Полковник Д.И.Пядышев достойно прошел свой жизненный путь, отведенный судьбой. Странные были тогда времена. Оказалось, что в этой ситуации мне как сыну военного и студенту положена была пенсия. До сих пор сохранилась пенсионная книжка № 3512, по которой мне выплачивалось 1 680 рублей в месяц - при условии, однако, что буду сдавать экзамены без троек, только на пять и четыре. У меня так и получалось, семейству нашему платили все годы учебы эти деньги, которые были весьма кстати.
 
В МГИМО пришел прямо, как говорится, с улицы, никаких протекций, связей, ходатайств. Четыре экзамена - три пятерки, одна четверка - по сочинению. То, что я буду поступать в МГИМО, определилось давно. У меня всегда была тяга к истории, географии. Изучал эти науки, я бы сказал, по жизни - с 22 июня 1941 года, когда мы в утро войны спасались от немцев, чудом выбравшись из литовского Каунаса. Сначала историю с географией изучал с Запада на восток, отмечая на карте сданные Красной армией города. Потом с востока на Запад - и до Берлина. В школе был даже президентом школьного Географического общества и выпускал стенгазету "Географический вестник". Попросил родителей выписать домой наряду с "Правдой" и другими газетами журнал "Новое время", который в ту пору был единственным изданием, публиковавшим статьи международного характера.

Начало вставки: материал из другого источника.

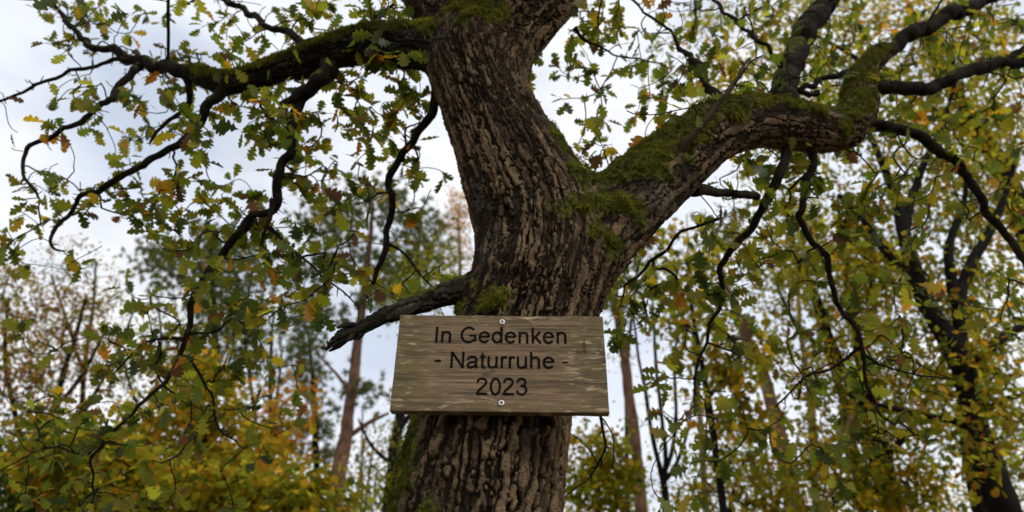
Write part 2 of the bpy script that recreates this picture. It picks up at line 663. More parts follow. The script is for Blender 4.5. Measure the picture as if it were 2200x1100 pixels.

В институте было - в удовольствие. Особо - знаменитый ученый, академик Евгений Тарле. Ему я сдавал экзамен по истории. Поскольку в то время мне довелось быть комсомольским деятелем на курсе, меня запустили первым отвечать академику.

- О чем у вас вопрос, молодой человек?
- Екатерина II и её внешняя политика, Евгений Викторович.
- Как интересно! - воскликнул академик и пустился рассказывать про великую императрицу. В аудиторию инфильтрировались многие из тех, кто в коридоре ждал вызова тянуть билет.

Слушали с величайшим вниманием. Семинары по США вел замечательный историк Л.И.Зубок, один из давних лидеров Компартии США, а много позже официальный оппонент в моей защите кандидатской диссертации в ИМЭМО.